Problem statement: Skip all pictures, then copy the lines from the start of the data through the line with "return hill_h(x / Y, Y)", keeping both ends.
** START **
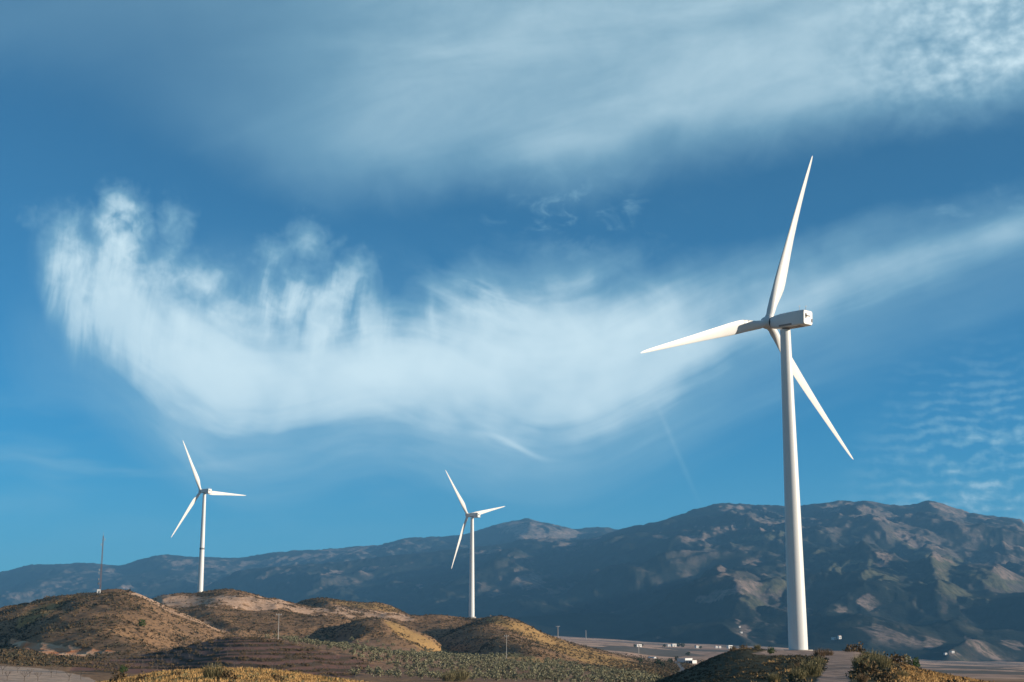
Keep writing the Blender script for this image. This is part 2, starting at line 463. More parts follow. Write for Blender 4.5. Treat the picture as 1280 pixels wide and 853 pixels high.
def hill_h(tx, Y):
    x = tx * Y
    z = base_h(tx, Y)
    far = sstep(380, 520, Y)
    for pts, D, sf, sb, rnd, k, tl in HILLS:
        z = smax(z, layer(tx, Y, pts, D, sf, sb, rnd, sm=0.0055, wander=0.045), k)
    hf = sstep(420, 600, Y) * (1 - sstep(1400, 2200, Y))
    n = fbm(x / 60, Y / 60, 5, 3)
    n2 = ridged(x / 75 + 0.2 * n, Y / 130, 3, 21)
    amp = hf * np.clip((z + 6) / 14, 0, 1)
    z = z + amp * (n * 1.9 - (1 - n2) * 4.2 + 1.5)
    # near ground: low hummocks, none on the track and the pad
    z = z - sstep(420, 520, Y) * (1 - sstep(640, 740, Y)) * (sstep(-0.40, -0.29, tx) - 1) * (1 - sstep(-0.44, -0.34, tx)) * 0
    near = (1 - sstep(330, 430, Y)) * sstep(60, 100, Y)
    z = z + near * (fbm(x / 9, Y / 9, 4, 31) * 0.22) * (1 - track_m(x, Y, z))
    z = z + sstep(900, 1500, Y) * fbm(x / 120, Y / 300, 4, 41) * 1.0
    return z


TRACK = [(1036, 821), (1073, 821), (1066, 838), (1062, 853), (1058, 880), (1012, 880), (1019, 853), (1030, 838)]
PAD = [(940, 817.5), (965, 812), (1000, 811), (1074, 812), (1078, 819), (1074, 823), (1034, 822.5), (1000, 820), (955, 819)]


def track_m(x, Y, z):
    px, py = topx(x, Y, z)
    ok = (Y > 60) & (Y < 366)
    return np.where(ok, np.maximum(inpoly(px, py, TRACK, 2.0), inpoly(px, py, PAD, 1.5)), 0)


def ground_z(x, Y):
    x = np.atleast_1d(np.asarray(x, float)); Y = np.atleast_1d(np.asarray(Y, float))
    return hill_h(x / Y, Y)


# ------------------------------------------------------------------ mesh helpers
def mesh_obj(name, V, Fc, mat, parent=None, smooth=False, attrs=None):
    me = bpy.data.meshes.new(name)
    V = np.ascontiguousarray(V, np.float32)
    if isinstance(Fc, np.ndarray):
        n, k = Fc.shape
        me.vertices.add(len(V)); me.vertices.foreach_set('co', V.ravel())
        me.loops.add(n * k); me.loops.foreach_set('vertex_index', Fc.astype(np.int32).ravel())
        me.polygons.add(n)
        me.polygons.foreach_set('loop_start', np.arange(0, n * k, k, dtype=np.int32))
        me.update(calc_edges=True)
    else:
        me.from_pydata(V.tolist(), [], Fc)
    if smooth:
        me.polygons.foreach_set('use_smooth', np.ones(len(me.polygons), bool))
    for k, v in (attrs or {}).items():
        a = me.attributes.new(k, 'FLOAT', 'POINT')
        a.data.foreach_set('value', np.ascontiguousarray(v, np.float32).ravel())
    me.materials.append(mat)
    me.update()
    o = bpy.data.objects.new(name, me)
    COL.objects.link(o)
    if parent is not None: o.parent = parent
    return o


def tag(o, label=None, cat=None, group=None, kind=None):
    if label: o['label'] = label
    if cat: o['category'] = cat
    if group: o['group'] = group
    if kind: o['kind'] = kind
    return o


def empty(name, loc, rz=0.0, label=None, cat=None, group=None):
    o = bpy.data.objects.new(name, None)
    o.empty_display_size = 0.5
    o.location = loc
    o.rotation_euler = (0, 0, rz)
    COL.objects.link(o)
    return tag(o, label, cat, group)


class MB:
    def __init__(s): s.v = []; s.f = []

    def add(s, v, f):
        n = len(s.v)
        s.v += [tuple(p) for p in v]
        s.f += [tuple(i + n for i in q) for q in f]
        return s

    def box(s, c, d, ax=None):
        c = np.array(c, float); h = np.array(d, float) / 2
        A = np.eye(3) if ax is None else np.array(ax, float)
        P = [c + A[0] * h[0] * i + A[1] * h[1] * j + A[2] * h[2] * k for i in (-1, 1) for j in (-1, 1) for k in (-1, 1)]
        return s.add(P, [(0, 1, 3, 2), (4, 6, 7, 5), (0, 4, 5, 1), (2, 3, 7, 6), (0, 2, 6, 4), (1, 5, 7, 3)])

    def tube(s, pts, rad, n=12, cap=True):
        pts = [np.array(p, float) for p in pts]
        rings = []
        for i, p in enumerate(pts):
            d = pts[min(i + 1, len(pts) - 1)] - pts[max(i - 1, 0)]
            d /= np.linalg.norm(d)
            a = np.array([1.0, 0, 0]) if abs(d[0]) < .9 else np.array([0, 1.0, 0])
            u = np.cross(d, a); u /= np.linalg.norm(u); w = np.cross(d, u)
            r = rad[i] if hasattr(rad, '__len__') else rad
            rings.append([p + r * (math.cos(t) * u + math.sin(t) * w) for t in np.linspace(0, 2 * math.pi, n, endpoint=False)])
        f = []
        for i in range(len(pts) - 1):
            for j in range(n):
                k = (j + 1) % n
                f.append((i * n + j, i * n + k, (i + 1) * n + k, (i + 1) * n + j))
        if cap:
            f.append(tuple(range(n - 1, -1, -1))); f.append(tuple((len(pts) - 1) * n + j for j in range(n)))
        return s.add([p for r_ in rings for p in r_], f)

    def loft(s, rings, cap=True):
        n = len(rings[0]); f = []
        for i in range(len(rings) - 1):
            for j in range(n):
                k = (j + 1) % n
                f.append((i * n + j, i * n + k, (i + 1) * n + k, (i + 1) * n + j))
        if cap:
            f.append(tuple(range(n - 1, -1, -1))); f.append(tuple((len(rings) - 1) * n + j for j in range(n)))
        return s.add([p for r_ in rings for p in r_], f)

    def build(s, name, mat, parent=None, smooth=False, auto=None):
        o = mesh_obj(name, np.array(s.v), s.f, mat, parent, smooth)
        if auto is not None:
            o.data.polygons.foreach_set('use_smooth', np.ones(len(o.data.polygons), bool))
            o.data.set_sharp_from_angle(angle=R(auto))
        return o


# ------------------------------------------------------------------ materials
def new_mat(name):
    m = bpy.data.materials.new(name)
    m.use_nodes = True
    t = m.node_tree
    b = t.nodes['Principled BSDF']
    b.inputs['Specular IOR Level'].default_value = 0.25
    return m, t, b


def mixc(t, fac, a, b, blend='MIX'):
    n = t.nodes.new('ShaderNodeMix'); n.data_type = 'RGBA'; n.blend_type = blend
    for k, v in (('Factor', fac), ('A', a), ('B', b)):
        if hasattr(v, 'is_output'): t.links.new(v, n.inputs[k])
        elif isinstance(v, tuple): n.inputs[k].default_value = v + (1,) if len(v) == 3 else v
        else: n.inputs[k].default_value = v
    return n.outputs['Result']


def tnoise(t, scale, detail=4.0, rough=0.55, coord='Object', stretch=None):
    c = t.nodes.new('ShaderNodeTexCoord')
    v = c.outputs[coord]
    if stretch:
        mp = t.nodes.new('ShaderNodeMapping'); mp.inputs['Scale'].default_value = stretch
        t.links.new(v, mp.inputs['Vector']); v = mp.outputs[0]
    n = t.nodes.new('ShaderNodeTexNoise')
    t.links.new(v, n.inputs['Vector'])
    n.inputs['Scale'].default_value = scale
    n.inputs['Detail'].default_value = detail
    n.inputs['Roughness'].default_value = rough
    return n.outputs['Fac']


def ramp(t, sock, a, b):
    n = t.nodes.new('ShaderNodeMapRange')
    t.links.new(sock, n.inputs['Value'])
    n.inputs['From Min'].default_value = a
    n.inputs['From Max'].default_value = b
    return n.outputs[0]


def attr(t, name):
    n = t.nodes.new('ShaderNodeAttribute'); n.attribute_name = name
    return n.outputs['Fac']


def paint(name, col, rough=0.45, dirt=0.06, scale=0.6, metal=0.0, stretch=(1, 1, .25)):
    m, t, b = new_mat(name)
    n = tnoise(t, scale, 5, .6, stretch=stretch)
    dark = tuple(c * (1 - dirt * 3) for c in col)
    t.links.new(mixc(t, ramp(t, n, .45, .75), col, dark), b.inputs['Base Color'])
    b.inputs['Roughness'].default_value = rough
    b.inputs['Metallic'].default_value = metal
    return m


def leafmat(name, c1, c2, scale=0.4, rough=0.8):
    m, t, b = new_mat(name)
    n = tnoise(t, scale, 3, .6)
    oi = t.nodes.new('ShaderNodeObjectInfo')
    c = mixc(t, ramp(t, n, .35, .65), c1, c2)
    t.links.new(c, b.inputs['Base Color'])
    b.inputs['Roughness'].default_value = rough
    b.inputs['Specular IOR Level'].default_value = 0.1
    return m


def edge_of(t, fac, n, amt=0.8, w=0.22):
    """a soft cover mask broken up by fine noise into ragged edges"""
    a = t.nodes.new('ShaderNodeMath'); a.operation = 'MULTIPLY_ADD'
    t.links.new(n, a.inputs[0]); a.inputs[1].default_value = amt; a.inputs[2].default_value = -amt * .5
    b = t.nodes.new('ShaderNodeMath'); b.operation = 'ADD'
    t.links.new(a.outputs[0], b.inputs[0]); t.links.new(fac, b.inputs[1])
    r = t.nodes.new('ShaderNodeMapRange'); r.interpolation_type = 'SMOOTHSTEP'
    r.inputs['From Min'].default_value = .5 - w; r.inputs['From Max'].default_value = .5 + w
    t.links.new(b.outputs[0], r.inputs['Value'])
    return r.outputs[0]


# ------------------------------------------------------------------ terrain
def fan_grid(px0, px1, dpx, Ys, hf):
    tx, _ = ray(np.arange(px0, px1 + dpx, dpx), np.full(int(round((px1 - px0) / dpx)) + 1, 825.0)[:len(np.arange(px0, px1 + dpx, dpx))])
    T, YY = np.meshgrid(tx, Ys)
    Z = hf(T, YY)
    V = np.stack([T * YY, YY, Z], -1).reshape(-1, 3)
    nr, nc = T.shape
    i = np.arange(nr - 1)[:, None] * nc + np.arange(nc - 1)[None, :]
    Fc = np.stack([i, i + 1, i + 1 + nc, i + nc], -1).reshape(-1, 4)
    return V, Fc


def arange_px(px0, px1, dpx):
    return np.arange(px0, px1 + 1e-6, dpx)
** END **
Task result:
Keep writing the Blender script for this image. This is part 2, starting at line 463. More parts follow. Write for Blender 4.5. Treat the picture as 1280 pixels wide and 853 pixels high.
def hill_h(tx, Y):
    x = tx * Y
    z = base_h(tx, Y)
    far = sstep(380, 520, Y)
    for pts, D, sf, sb, rnd, k, tl in HILLS:
        z = smax(z, layer(tx, Y, pts, D, sf, sb, rnd, sm=0.0055, wander=0.045), k)
    hf = sstep(420, 600, Y) * (1 - sstep(1400, 2200, Y))
    n = fbm(x / 60, Y / 60, 5, 3)
    n2 = ridged(x / 75 + 0.2 * n, Y / 130, 3, 21)
    amp = hf * np.clip((z + 6) / 14, 0, 1)
    z = z + amp * (n * 1.9 - (1 - n2) * 4.2 + 1.5)
    # near ground: low hummocks, none on the track and the pad
    z = z - sstep(420, 520, Y) * (1 - sstep(640, 740, Y)) * (sstep(-0.40, -0.29, tx) - 1) * (1 - sstep(-0.44, -0.34, tx)) * 0
    near = (1 - sstep(330, 430, Y)) * sstep(60, 100, Y)
    z = z + near * (fbm(x / 9, Y / 9, 4, 31) * 0.22) * (1 - track_m(x, Y, z))
    z = z + sstep(900, 1500, Y) * fbm(x / 120, Y / 300, 4, 41) * 1.0
    return z


TRACK = [(1036, 821), (1073, 821), (1066, 838), (1062, 853), (1058, 880), (1012, 880), (1019, 853), (1030, 838)]
PAD = [(940, 817.5), (965, 812), (1000, 811), (1074, 812), (1078, 819), (1074, 823), (1034, 822.5), (1000, 820), (955, 819)]


def track_m(x, Y, z):
    px, py = topx(x, Y, z)
    ok = (Y > 60) & (Y < 366)
    return np.where(ok, np.maximum(inpoly(px, py, TRACK, 2.0), inpoly(px, py, PAD, 1.5)), 0)


def ground_z(x, Y):
    x = np.atleast_1d(np.asarray(x, float)); Y = np.atleast_1d(np.asarray(Y, float))
    return hill_h(x / Y, Y)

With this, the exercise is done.